When Is a CVL Appropriate?

A CVL is typically the right option when:

  1. The company is insolvent and there is no realistic prospect of recovery.
  2. Directors want to act responsibly and bring the company to an orderly close.
  3. There are debts to HMRC, suppliers, or other creditors that cannot be repaid in full.

The CVL Process

Step 1 — Appoint a Licensed Insolvency Practitioner

The process begins with a consultation. The insolvency practitioner (IP) will review the company's financial position and confirm whether a CVL is appropriate.

Step 2 — Board Resolution

The directors pass a resolution to wind up the company and appoint the IP as liquidator.
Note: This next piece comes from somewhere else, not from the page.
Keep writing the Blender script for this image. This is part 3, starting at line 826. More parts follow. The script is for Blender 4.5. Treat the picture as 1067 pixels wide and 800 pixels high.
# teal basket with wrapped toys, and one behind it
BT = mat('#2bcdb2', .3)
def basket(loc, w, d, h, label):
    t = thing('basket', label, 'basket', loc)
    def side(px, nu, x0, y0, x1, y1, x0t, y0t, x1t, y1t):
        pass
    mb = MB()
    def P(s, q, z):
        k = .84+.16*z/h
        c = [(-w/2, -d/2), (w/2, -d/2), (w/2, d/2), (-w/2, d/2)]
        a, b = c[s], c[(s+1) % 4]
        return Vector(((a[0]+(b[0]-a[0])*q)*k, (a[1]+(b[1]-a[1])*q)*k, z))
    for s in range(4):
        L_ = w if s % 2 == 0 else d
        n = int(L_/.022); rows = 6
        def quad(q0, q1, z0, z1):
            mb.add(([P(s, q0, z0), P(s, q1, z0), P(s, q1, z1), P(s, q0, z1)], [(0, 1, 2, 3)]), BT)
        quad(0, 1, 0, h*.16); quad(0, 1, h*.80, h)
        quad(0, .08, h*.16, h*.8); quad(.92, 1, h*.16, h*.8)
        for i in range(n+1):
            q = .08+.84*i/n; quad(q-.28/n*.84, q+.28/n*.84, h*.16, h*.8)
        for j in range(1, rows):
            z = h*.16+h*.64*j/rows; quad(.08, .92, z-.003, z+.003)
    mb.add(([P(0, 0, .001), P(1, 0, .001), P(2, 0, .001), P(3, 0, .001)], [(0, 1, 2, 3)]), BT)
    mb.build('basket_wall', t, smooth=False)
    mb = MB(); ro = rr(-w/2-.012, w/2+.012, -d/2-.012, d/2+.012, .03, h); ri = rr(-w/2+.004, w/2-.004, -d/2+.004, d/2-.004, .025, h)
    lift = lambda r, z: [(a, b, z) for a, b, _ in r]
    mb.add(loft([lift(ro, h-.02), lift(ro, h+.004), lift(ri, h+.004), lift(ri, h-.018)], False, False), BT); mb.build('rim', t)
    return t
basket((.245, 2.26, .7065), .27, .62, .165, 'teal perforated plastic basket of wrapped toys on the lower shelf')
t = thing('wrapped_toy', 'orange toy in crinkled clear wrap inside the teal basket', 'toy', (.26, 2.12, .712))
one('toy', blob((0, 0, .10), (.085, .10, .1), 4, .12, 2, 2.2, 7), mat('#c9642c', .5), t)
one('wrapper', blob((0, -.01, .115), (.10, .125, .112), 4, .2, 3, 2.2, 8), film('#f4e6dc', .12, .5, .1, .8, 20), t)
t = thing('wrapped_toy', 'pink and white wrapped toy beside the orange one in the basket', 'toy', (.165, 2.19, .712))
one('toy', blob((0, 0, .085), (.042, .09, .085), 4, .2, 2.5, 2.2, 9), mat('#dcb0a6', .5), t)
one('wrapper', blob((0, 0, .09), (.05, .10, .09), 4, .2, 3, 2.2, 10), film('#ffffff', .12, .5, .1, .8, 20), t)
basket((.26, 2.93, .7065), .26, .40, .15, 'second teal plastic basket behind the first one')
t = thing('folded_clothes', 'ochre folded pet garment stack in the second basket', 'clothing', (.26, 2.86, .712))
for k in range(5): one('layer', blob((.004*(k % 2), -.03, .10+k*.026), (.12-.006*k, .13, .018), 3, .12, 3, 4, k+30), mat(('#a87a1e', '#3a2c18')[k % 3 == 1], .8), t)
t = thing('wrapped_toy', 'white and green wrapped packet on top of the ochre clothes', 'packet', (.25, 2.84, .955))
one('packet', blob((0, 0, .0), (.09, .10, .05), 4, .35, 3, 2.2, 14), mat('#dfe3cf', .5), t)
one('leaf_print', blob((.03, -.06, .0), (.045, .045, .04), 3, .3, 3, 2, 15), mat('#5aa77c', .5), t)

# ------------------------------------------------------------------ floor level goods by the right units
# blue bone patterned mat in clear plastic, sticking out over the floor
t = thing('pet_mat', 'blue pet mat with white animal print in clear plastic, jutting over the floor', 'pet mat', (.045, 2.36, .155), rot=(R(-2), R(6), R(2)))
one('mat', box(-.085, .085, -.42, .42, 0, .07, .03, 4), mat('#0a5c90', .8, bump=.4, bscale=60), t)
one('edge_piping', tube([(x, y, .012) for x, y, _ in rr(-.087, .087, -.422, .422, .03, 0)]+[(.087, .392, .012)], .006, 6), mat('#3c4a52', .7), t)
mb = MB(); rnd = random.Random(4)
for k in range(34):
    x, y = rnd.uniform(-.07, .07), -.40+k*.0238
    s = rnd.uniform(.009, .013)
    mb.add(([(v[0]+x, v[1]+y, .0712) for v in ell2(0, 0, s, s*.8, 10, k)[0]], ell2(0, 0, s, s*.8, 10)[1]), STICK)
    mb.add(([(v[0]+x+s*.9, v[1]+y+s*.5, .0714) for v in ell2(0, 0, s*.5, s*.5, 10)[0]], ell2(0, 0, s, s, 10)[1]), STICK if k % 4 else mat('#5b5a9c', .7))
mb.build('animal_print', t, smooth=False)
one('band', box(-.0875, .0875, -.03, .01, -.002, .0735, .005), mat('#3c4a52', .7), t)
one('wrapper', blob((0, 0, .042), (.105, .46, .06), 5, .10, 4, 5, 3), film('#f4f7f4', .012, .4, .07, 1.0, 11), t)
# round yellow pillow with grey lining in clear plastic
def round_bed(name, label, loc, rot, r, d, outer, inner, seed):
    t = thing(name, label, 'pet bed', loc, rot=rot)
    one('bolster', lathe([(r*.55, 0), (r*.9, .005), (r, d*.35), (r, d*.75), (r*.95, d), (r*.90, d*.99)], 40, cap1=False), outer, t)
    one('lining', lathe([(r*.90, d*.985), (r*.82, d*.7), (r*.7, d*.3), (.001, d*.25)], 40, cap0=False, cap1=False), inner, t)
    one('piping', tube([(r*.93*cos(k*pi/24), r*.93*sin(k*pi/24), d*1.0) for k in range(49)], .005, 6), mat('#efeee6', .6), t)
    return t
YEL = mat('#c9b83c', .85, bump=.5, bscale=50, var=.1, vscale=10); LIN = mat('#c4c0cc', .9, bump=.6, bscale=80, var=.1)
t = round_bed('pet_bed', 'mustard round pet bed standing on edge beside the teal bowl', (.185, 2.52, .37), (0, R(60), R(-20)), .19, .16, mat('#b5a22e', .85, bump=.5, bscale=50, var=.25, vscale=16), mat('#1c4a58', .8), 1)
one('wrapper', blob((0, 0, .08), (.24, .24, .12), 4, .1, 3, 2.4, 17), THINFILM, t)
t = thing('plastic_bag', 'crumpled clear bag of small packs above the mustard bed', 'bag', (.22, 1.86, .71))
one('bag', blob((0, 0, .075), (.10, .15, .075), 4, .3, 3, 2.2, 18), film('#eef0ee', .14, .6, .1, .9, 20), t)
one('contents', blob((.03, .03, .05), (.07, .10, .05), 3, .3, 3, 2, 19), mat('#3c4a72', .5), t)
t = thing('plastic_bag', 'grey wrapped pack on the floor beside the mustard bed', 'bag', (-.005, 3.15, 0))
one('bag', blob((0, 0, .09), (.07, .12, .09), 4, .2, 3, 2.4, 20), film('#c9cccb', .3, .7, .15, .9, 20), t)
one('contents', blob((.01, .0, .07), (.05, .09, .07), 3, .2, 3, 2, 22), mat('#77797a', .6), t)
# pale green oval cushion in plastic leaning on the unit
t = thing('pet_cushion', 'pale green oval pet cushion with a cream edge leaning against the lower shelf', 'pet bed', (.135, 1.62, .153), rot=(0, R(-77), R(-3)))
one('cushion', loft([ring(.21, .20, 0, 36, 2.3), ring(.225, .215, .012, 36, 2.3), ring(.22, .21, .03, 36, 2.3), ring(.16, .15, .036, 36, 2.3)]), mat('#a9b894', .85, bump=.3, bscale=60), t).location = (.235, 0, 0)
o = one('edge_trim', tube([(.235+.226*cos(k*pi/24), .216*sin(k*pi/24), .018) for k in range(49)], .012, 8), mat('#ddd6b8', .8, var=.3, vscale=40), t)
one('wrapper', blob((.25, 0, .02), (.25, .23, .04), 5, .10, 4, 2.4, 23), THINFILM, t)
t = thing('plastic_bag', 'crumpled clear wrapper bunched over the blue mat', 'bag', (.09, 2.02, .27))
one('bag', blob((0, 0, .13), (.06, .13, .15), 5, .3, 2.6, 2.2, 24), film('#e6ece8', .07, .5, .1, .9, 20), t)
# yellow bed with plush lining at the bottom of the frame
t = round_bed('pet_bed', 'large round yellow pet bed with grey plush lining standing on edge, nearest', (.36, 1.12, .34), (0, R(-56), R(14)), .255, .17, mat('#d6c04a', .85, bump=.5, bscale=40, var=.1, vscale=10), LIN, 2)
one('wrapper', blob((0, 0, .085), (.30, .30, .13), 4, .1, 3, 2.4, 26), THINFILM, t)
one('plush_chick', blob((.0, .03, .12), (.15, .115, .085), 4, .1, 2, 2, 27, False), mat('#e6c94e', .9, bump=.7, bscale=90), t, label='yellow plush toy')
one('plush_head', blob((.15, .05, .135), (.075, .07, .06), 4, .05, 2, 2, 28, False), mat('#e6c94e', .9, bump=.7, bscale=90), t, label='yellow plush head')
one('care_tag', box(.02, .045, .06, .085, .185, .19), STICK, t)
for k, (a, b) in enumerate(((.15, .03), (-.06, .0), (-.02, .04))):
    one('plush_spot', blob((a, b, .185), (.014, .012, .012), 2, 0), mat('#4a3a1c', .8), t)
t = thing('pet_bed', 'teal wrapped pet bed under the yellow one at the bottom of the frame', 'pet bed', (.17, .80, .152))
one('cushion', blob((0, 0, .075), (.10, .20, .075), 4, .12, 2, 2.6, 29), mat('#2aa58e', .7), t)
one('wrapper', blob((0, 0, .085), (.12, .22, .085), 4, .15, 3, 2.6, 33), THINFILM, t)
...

Step 3 — Creditors' Decision

Creditors are notified and given the opportunity to approve or replace the nominated liquidator.

Step 4 — Liquidation

The liquidator realises the company's assets, investigates the directors' conduct, and distributes funds to creditors in the order of priority set by law.

Step 5 — Dissolution

Once the liquidation is complete, the company is dissolved and removed from the Companies House register.

Director Responsibilities During a CVL

  • Cooperate fully with the liquidator.
  • Do not dispose of company assets.
  • Provide all books and records when requested.
  • Do not favour one creditor over another (preference).